Material for this task ->

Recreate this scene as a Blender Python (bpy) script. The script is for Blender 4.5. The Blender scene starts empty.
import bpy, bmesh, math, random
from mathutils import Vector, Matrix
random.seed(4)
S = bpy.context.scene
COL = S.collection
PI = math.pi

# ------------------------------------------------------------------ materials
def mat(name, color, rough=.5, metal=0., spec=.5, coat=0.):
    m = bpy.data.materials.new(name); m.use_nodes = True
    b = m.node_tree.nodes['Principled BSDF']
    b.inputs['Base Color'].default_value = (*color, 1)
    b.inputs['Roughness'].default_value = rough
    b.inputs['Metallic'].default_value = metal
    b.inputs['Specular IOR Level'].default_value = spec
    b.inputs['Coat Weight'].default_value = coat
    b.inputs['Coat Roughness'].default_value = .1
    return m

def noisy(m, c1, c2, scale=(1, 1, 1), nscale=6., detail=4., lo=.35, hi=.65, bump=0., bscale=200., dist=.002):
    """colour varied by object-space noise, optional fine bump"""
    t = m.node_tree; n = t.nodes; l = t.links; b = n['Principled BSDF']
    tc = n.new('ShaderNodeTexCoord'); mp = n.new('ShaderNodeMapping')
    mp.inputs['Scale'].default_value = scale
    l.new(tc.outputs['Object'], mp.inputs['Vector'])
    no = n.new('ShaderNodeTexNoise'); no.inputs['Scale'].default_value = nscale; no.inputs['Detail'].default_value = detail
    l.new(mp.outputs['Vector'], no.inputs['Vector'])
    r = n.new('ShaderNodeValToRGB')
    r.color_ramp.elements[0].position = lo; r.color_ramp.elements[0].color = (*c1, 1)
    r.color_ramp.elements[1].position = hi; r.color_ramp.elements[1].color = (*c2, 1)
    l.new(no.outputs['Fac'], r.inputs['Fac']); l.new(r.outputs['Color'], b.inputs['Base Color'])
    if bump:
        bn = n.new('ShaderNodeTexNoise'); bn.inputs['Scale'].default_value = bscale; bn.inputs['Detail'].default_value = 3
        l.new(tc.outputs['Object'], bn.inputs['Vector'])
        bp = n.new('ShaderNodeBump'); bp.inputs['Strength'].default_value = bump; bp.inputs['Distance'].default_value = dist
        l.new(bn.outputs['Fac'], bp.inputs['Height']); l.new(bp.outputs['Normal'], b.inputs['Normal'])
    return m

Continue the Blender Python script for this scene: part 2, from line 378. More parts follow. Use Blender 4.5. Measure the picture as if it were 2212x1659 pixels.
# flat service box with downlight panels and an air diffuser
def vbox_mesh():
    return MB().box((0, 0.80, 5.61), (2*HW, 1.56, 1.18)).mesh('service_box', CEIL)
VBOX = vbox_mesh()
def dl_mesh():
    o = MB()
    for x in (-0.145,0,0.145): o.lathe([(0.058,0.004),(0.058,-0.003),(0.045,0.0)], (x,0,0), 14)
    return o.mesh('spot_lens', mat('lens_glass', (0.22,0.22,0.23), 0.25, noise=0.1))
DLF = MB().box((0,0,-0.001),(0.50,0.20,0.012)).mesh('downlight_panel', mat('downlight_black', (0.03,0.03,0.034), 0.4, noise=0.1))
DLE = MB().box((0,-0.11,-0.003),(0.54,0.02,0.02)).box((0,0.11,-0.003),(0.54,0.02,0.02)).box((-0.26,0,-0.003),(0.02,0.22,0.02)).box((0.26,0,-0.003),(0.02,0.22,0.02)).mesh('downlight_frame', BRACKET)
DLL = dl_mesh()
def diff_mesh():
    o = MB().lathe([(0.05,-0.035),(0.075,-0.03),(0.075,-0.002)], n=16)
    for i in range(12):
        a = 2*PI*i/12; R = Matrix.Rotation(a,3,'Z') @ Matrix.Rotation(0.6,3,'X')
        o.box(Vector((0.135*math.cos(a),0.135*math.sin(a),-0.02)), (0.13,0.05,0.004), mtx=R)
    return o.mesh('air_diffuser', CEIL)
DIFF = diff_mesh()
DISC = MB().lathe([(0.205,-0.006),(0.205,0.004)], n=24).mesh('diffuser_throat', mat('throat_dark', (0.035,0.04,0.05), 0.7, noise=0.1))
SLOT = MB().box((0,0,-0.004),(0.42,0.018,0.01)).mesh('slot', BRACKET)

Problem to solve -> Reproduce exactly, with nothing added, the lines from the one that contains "Continue the Blender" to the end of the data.

Solved problem ->
Continue the Blender Python script for this scene: part 2, from line 378. More parts follow. Use Blender 4.5. Measure the picture as if it were 2212x1659 pixels.
# flat service box with downlight panels and an air diffuser
def vbox_mesh():
    return MB().box((0, 0.80, 5.61), (2*HW, 1.56, 1.18)).mesh('service_box', CEIL)
VBOX = vbox_mesh()
def dl_mesh():
    o = MB()
    for x in (-0.145,0,0.145): o.lathe([(0.058,0.004),(0.058,-0.003),(0.045,0.0)], (x,0,0), 14)
    return o.mesh('spot_lens', mat('lens_glass', (0.22,0.22,0.23), 0.25, noise=0.1))
DLF = MB().box((0,0,-0.001),(0.50,0.20,0.012)).mesh('downlight_panel', mat('downlight_black', (0.03,0.03,0.034), 0.4, noise=0.1))
DLE = MB().box((0,-0.11,-0.003),(0.54,0.02,0.02)).box((0,0.11,-0.003),(0.54,0.02,0.02)).box((-0.26,0,-0.003),(0.02,0.22,0.02)).box((0.26,0,-0.003),(0.02,0.22,0.02)).mesh('downlight_frame', BRACKET)
DLL = dl_mesh()
def diff_mesh():
    o = MB().lathe([(0.05,-0.035),(0.075,-0.03),(0.075,-0.002)], n=16)
    for i in range(12):
        a = 2*PI*i/12; R = Matrix.Rotation(a,3,'Z') @ Matrix.Rotation(0.6,3,'X')
        o.box(Vector((0.135*math.cos(a),0.135*math.sin(a),-0.02)), (0.13,0.05,0.004), mtx=R)
    return o.mesh('air_diffuser', CEIL)
DIFF = diff_mesh()
DISC = MB().lathe([(0.205,-0.006),(0.205,0.004)], n=24).mesh('diffuser_throat', mat('throat_dark', (0.035,0.04,0.05), 0.7, noise=0.1))
SLOT = MB().box((0,0,-0.004),(0.42,0.018,0.01)).mesh('slot', BRACKET)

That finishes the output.